> _MATERIAL_:
○ ○ ○

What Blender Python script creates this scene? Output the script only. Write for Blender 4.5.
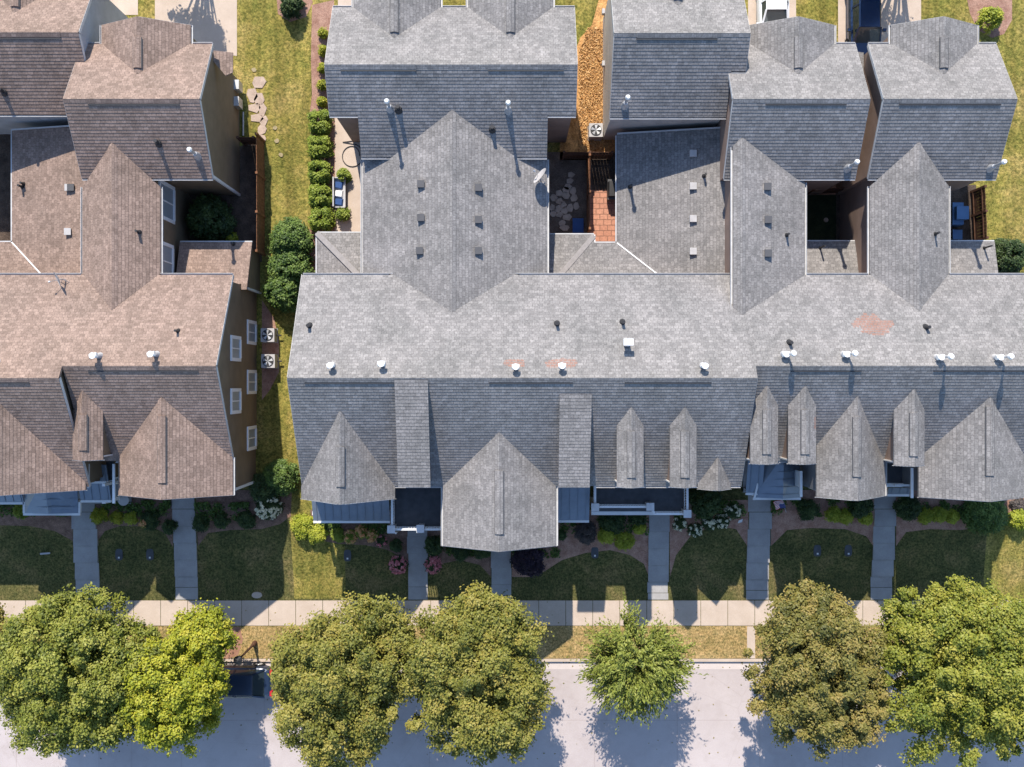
import bpy, bmesh, math, random
import numpy as np
from mathutils import Vector, Matrix
R = math.radians
for o in list(bpy.data.objects): bpy.data.objects.remove(o, do_unlink=True)
scn = bpy.context.scene
COL = scn.collection

# ------------------------------------------------------------------ camera, sky, sun, exposure
HC, FP = 57.0, 1026.0                     # drone height (m) and focal length in pixels
cam_d = bpy.data.cameras.new('camera'); cam = bpy.data.objects.new('camera', cam_d); COL.objects.link(cam)
cam.location = (0, 0, HC); cam_d.sensor_width = 36.0; cam_d.lens = 36.0*FP/1024.0
cam_d.clip_start = 0.5; cam_d.clip_end = 2000; scn.camera = cam
SUN_EL, SUN_AZ, SUN_E, SKY_E, EXPO = 43.5, 10.2, 3.85, 0.15, 0.87
wd = bpy.data.worlds.new('World'); scn.world = wd; wd.use_nodes = True
nt = wd.node_tree; bg = nt.nodes['Background']
sk = nt.nodes.new('ShaderNodeTexSky'); sk.sky_type = 'NISHITA'; sk.sun_disc = False
sk.sun_elevation = R(SUN_EL); sk.sun_rotation = R(-SUN_AZ); sk.air_density = 1.0; sk.dust_density = 0.3; sk.ozone_density = 2.6
nt.links.new(sk.outputs[0], bg.inputs[0]); bg.inputs[1].default_value = SKY_E
sd = bpy.data.lights.new('sun', 'SUN'); sd.energy = SUN_E; sd.angle = R(0.5); sd.color = (1.0, 0.91, 0.79)
so = bpy.data.objects.new('sun', sd); COL.objects.link(so); so.location = (-10, 40, 60)
sdir = Vector((math.sin(R(SUN_AZ))*math.cos(R(SUN_EL)), -math.cos(R(SUN_AZ))*math.cos(R(SUN_EL)), -math.sin(R(SUN_EL))))
so.rotation_euler = sdir.to_track_quat('-Z', 'Y').to_euler()
vs = scn.view_settings; vs.view_transform = 'Standard'; vs.look = 'None'; vs.exposure = EXPO; vs.gamma = 1; vs.use_curve_mapping = False
scn.cycles.use_adaptive_sampling = True
scn.cycles.max_bounces = 6

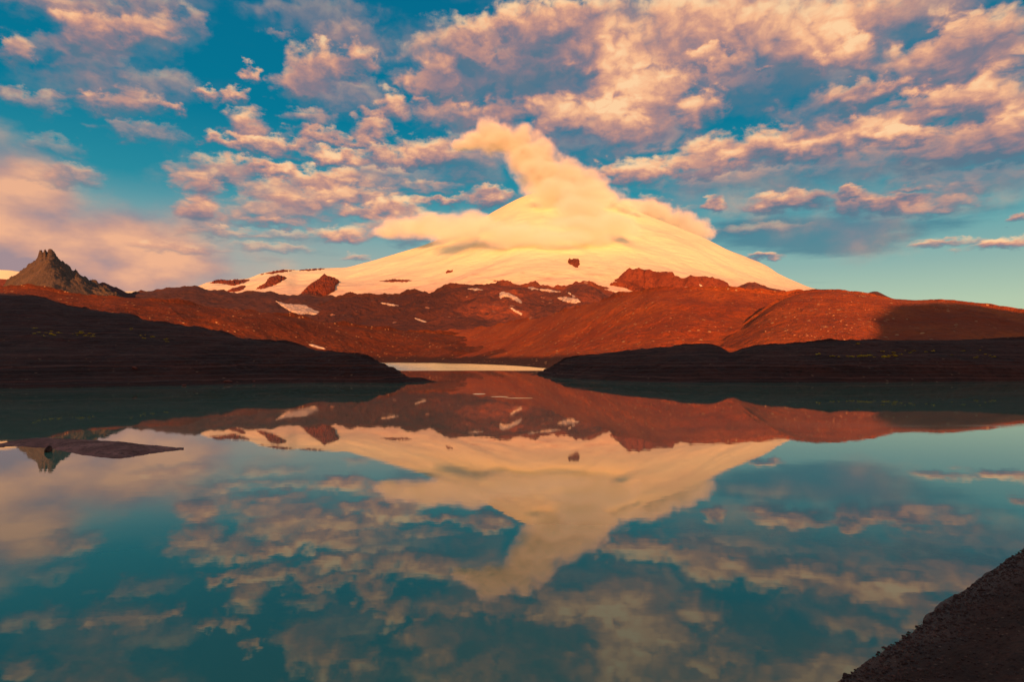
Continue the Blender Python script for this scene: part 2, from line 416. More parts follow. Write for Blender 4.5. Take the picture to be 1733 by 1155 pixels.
# ------------------------------------------------------------------ materials
def pmat(name, rough=0.95, spec=0.2):
    m = bpy.data.materials.new(name); m.use_nodes = True
    t = NT(m.node_tree)
    b = t.n('ShaderNodeBsdfPrincipled')
    b.inputs['Roughness'].default_value = rough
    b.inputs['Specular IOR Level'].default_value = spec
    o = t.n('ShaderNodeOutputMaterial'); t.put(o.inputs[0], b.outputs[0])
    pos = t.n('ShaderNodeNewGeometry').outputs['Position']
    return m, t, b, pos
def bump(t, b, h, strength, dist):
    n = t.n('ShaderNodeBump'); n.inputs['Strength'].default_value = strength; n.inputs['Distance'].default_value = dist
    t.put(n.inputs['Height'], h); t.put(b.inputs['Normal'], n.outputs[0])
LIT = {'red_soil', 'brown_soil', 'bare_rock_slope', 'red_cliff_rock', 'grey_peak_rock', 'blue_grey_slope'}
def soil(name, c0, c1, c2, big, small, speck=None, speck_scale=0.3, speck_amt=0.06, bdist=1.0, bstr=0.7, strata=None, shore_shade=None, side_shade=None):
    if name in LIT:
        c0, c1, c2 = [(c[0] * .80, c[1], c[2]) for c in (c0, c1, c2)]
    m, t, b, pos = pmat(name)
    n1 = t.noise(pos, 1.0 / big, 6, 0.6)
    n2 = t.noise(pos, 1.0 / small, 5, 0.65)
    col = t.mix(t.ss(n1, 0.35, 0.68), c0, c1)
    col = t.mix(t.ss(n2, 0.45, 0.75), col, c2)
    if strata:
        sp = t.n('ShaderNodeSeparateXYZ'); t.put(sp.inputs[0], pos)
        wv = t.m('ADD', t.m('MULTIPLY', sp.outputs[2], 1.0 / strata[0]), t.m('MULTIPLY', n1, 1.2))
        cc = t.n('ShaderNodeCombineXYZ'); t.put(cc.inputs[2], wv)
        sn = t.noise(cc.outputs[0], 3.0, 3, 0.7)
        col = t.mix(t.m('MULTIPLY', t.ss(sn, 0.5, 0.62), strata[1]), col, strata[2])
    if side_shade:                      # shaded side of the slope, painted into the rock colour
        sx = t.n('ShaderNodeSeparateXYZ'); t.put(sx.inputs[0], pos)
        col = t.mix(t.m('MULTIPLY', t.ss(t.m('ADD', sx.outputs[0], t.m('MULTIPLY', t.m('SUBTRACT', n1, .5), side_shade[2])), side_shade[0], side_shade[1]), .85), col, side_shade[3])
    if shore_shade:                       # shade along the lake edge, painted in as a dark low band
        sz = t.n('ShaderNodeSeparateXYZ'); t.put(sz.inputs[0], pos)
        col = t.mix(t.ss(t.m('ADD', sz.outputs[2], t.m('MULTIPLY', t.m('SUBTRACT', n1, .5), 12.0)), shore_shade, shore_shade * .55), col, (.055, .018, .016))
    if speck:
        v = t.n('ShaderNodeTexVoronoi', feature='F1'); t.put(v.inputs['Vector'], pos); v.inputs['Scale'].default_value = speck_scale
        vs = t.n('ShaderNodeSeparateColor'); t.put(vs.inputs[0], v.outputs['Color'])
        sel = t.m('LESS_THAN', vs.outputs[0], speck_amt)
        near = t.m('LESS_THAN', v.outputs['Distance'], t.m('ADD', 0.12, t.m('MULTIPLY', vs.outputs[1], 0.28)))
        col = t.mix(t.m('MULTIPLY', t.m('MULTIPLY', sel, near), t.ss(n1, .3, .5)), col, speck)
    t.put(b.inputs['Base Color'], col)
    hh = t.m('ADD', t.m('MULTIPLY', n2, 1.0), t.m('MULTIPLY', t.noise(pos, 3.0 / small, 4, 0.7), 0.5))
    bump(t, b, hh, bstr, bdist)
    return m

M_red = soil('red_soil', (.33, .047, .017), (.49, .080, .019), (.21, .036, .016), 90, 7, (.50, .26, .12), 0.22, 0.10, 4.5, 1.0, None, 15.0)
M_brown = soil('brown_soil', (.125, .022, .012), (.22, .038, .014), (.060, .014, .010), 120, 9, (.45, .22, .10), 0.16, 0.10, 5.5, 1.0, None, 17.0)
M_dark = soil('dark_ash_soil', (.032, .0105, .0090), (.070, .021, .0155), (.014, .0055, .0055), 26, 2.6, (.16, .08, .05), 0.8, 0.05, 0.9, 1.0, (2.5, 0.75, (.13, .042, .032)))
M_near = soil('wet_shore_soil', (.046, .0165, .0120), (.095, .036, .026), (.018, .0075, .0068), 2.5, 0.16, (.18, .09, .06), 9.0, 0.10, 0.05, 1.0)
_t = NT.__new__(NT); _t.t = M_near.node_tree        # wet and glossy at the water's edge
_b = _t.t.nodes['Principled BSDF']
_p = _t.n('ShaderNodeSeparateXYZ'); _t.put(_p.inputs[0], _t.n('ShaderNodeNewGeometry').outputs['Position'])
_t.put(_b.inputs['Roughness'], _t.lin(_p.outputs[2], .02, .25, .50, .9))
_b.inputs['Specular IOR Level'].default_value = .2
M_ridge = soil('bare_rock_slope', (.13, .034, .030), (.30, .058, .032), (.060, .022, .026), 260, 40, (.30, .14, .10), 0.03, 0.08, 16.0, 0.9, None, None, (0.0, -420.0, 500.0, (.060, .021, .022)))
M_cliff = soil('red_cliff_rock', (.19, .034, .022), (.28, .050, .026), (.085, .020, .020), 120, 22, None, .1, .1, 12.0, 0.9)
M_peak = soil('grey_peak_rock', (.14, .072, .055), (.20, .10, .075), (.08, .045, .038), 120, 14, None, .1, .1, 14.0, 1.0)
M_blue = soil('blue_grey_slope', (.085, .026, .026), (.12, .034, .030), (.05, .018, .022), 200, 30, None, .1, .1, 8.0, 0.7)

def snow_mat(name, haze_dirt):
    m, t, b, pos = pmat(name, 0.75, 0.25)
    sp = t.n('ShaderNodeSeparateXYZ'); t.put(sp.inputs[0], pos)
    n1 = t.noise(t.v('MULTIPLY', pos, (1, 1, 3.0)), 1 / 900.0, 7, 0.6)
    n2 = t.noise(t.v('MULTIPLY', pos, (1, 1, 4.0)), 1 / 140.0, 6, 0.65)
    col = t.mix(t.ss(n1, 0.35, 0.7), (.84, .77, .56), (.80, .67, .50))
    if haze_dirt:      # haze and duller sun low down painted into the snow, plus dirt streaks
        low = t.m('MULTIPLY', t.ss(t.m('ADD', sp.outputs[2], t.m('MULTIPLY', n1, 500.0)), 1450.0, 560.0), t.lin(n2, .35, .65, .6, 1.0))
        col = t.mix(low, col, (.72, .35, .27))
        streak = t.m('MULTIPLY', t.ss(n2, 0.53, 0.66), t.ss(sp.outputs[2], 1150.0, 500.0))
        col = t.mix(t.m('MULTIPLY', streak, 0.55), col, (.50, .28, .22))
    t.put(b.inputs['Base Color'], col)
    bump(t, b, t.m('ADD', n2, t.m('MULTIPLY', n1, 2.0)), 0.45, 30.0 if haze_dirt else 2.0)
    return m
M_snow = snow_mat('glacier_snow', True)
M_far = snow_mat('distant_snow', False)
M_patch = soil('old_snow', (.40, .30, .28), (.54, .42, .38), (.20, .11, .10), 40, 9, None, 1, .1, 2.0, 0.6)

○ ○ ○

> _WHAT YOU HAVE TO DO_: Without the pictures, copy the entries from their first line through the line containing "COL = scn.collection", and only those lines.

> _THE RESPONSE_:
What Blender Python script creates this scene? Output the script only. Write for Blender 4.5.
import bpy, bmesh, math, random
import numpy as np
from mathutils import Vector, Matrix
R = math.radians
for o in list(bpy.data.objects): bpy.data.objects.remove(o, do_unlink=True)
scn = bpy.context.scene
COL = scn.collection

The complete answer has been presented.